§ **WORK TO BE COMPLETED**
Please repeat all of the listing exactly.

§ **DATA FOR THIS TASK**
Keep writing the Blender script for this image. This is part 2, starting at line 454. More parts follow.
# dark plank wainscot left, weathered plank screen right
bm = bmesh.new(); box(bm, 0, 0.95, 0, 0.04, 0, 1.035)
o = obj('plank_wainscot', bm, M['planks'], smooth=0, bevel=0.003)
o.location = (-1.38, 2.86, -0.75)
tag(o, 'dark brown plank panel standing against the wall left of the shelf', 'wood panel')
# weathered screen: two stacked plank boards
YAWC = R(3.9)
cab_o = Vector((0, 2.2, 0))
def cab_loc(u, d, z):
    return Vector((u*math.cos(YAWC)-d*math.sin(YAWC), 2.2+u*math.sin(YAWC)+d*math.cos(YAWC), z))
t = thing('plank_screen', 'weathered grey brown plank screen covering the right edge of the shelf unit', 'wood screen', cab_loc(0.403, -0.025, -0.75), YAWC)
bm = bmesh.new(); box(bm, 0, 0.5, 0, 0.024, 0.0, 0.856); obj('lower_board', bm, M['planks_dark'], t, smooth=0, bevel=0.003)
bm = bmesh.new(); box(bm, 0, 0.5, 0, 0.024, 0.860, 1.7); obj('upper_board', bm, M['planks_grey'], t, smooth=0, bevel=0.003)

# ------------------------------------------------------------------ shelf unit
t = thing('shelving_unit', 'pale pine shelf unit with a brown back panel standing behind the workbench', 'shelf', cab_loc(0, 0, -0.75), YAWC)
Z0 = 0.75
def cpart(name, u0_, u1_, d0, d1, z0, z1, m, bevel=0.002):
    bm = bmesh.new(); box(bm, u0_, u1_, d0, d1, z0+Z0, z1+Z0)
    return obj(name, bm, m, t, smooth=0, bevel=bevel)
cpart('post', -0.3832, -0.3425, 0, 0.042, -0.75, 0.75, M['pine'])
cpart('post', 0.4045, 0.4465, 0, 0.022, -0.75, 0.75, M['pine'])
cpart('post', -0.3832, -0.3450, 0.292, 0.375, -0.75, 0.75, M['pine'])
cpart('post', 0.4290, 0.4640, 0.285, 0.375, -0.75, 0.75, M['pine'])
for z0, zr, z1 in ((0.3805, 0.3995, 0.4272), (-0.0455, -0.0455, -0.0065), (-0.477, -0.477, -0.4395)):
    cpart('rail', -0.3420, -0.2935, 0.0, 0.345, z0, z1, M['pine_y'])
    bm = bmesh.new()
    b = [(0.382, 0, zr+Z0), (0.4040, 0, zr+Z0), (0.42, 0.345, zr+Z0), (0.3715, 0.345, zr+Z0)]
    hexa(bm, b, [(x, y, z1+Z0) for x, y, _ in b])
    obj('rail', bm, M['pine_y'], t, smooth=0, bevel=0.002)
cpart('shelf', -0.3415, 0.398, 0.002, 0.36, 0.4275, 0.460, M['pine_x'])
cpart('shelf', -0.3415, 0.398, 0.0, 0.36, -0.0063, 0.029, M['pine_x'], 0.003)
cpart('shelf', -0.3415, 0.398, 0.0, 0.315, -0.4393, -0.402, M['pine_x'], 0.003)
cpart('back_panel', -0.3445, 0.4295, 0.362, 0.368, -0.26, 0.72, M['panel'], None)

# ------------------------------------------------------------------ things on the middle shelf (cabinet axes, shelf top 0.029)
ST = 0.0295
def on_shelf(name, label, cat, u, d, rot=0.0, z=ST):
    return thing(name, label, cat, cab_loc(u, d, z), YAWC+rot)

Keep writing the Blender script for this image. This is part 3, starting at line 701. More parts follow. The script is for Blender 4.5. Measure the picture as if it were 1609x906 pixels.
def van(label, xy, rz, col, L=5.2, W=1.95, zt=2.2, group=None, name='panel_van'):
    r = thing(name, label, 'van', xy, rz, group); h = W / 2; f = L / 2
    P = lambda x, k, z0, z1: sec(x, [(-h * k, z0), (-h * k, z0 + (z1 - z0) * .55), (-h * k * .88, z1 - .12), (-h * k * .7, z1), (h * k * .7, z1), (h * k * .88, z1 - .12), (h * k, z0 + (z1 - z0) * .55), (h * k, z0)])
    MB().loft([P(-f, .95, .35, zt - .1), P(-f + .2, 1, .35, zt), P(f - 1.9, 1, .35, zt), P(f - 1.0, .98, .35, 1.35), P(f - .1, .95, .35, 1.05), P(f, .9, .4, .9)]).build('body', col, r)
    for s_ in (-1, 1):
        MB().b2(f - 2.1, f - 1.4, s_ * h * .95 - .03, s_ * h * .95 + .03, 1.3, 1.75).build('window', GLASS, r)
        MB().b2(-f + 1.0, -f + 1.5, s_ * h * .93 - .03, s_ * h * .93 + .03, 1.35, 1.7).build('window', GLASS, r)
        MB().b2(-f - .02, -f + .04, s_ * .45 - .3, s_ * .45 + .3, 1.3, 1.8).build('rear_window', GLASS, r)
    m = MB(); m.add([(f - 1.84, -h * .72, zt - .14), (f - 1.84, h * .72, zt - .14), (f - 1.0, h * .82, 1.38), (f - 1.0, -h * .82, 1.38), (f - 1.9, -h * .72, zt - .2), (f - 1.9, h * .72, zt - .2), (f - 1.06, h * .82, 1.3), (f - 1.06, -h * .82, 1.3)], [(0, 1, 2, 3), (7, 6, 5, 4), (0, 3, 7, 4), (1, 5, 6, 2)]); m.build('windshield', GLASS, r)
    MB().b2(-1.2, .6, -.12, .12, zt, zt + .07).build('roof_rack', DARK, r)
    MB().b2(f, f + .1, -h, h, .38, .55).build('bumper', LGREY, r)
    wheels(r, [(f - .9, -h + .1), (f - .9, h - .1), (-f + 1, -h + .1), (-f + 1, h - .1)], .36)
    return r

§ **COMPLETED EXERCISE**
Keep writing the Blender script for this image. This is part 2, starting at line 454. More parts follow.
# dark plank wainscot left, weathered plank screen right
bm = bmesh.new(); box(bm, 0, 0.95, 0, 0.04, 0, 1.035)
o = obj('plank_wainscot', bm, M['planks'], smooth=0, bevel=0.003)
o.location = (-1.38, 2.86, -0.75)
tag(o, 'dark brown plank panel standing against the wall left of the shelf', 'wood panel')
# weathered screen: two stacked plank boards
YAWC = R(3.9)
cab_o = Vector((0, 2.2, 0))
def cab_loc(u, d, z):
    return Vector((u*math.cos(YAWC)-d*math.sin(YAWC), 2.2+u*math.sin(YAWC)+d*math.cos(YAWC), z))
t = thing('plank_screen', 'weathered grey brown plank screen covering the right edge of the shelf unit', 'wood screen', cab_loc(0.403, -0.025, -0.75), YAWC)
bm = bmesh.new(); box(bm, 0, 0.5, 0, 0.024, 0.0, 0.856); obj('lower_board', bm, M['planks_dark'], t, smooth=0, bevel=0.003)
bm = bmesh.new(); box(bm, 0, 0.5, 0, 0.024, 0.860, 1.7); obj('upper_board', bm, M['planks_grey'], t, smooth=0, bevel=0.003)

# ------------------------------------------------------------------ shelf unit
t = thing('shelving_unit', 'pale pine shelf unit with a brown back panel standing behind the workbench', 'shelf', cab_loc(0, 0, -0.75), YAWC)
Z0 = 0.75
def cpart(name, u0_, u1_, d0, d1, z0, z1, m, bevel=0.002):
    bm = bmesh.new(); box(bm, u0_, u1_, d0, d1, z0+Z0, z1+Z0)
    return obj(name, bm, m, t, smooth=0, bevel=bevel)
cpart('post', -0.3832, -0.3425, 0, 0.042, -0.75, 0.75, M['pine'])
cpart('post', 0.4045, 0.4465, 0, 0.022, -0.75, 0.75, M['pine'])
cpart('post', -0.3832, -0.3450, 0.292, 0.375, -0.75, 0.75, M['pine'])
cpart('post', 0.4290, 0.4640, 0.285, 0.375, -0.75, 0.75, M['pine'])
for z0, zr, z1 in ((0.3805, 0.3995, 0.4272), (-0.0455, -0.0455, -0.0065), (-0.477, -0.477, -0.4395)):
    cpart('rail', -0.3420, -0.2935, 0.0, 0.345, z0, z1, M['pine_y'])
    bm = bmesh.new()
    b = [(0.382, 0, zr+Z0), (0.4040, 0, zr+Z0), (0.42, 0.345, zr+Z0), (0.3715, 0.345, zr+Z0)]
    hexa(bm, b, [(x, y, z1+Z0) for x, y, _ in b])
    obj('rail', bm, M['pine_y'], t, smooth=0, bevel=0.002)
cpart('shelf', -0.3415, 0.398, 0.002, 0.36, 0.4275, 0.460, M['pine_x'])
cpart('shelf', -0.3415, 0.398, 0.0, 0.36, -0.0063, 0.029, M['pine_x'], 0.003)
cpart('shelf', -0.3415, 0.398, 0.0, 0.315, -0.4393, -0.402, M['pine_x'], 0.003)
cpart('back_panel', -0.3445, 0.4295, 0.362, 0.368, -0.26, 0.72, M['panel'], None)

# ------------------------------------------------------------------ things on the middle shelf (cabinet axes, shelf top 0.029)
ST = 0.0295
def on_shelf(name, label, cat, u, d, rot=0.0, z=ST):
    return thing(name, label, cat, cab_loc(u, d, z), YAWC+rot)

Keep writing the Blender script for this image. This is part 3, starting at line 701. More parts follow. The script is for Blender 4.5. Measure the picture as if it were 1609x906 pixels.
def van(label, xy, rz, col, L=5.2, W=1.95, zt=2.2, group=None, name='panel_van'):
    r = thing(name, label, 'van', xy, rz, group); h = W / 2; f = L / 2
    P = lambda x, k, z0, z1: sec(x, [(-h * k, z0), (-h * k, z0 + (z1 - z0) * .55), (-h * k * .88, z1 - .12), (-h * k * .7, z1), (h * k * .7, z1), (h * k * .88, z1 - .12), (h * k, z0 + (z1 - z0) * .55), (h * k, z0)])
    MB().loft([P(-f, .95, .35, zt - .1), P(-f + .2, 1, .35, zt), P(f - 1.9, 1, .35, zt), P(f - 1.0, .98, .35, 1.35), P(f - .1, .95, .35, 1.05), P(f, .9, .4, .9)]).build('body', col, r)
    for s_ in (-1, 1):
        MB().b2(f - 2.1, f - 1.4, s_ * h * .95 - .03, s_ * h * .95 + .03, 1.3, 1.75).build('window', GLASS, r)
        MB().b2(-f + 1.0, -f + 1.5, s_ * h * .93 - .03, s_ * h * .93 + .03, 1.35, 1.7).build('window', GLASS, r)
        MB().b2(-f - .02, -f + .04, s_ * .45 - .3, s_ * .45 + .3, 1.3, 1.8).build('rear_window', GLASS, r)
    m = MB(); m.add([(f - 1.84, -h * .72, zt - .14), (f - 1.84, h * .72, zt - .14), (f - 1.0, h * .82, 1.38), (f - 1.0, -h * .82, 1.38), (f - 1.9, -h * .72, zt - .2), (f - 1.9, h * .72, zt - .2), (f - 1.06, h * .82, 1.3), (f - 1.06, -h * .82, 1.3)], [(0, 1, 2, 3), (7, 6, 5, 4), (0, 3, 7, 4), (1, 5, 6, 2)]); m.build('windshield', GLASS, r)
    MB().b2(-1.2, .6, -.12, .12, zt, zt + .07).build('roof_rack', DARK, r)
    MB().b2(f, f + .1, -h, h, .38, .55).build('bumper', LGREY, r)
    wheels(r, [(f - .9, -h + .1), (f - .9, h - .1), (-f + 1, -h + .1), (-f + 1, h - .1)], .36)
    return r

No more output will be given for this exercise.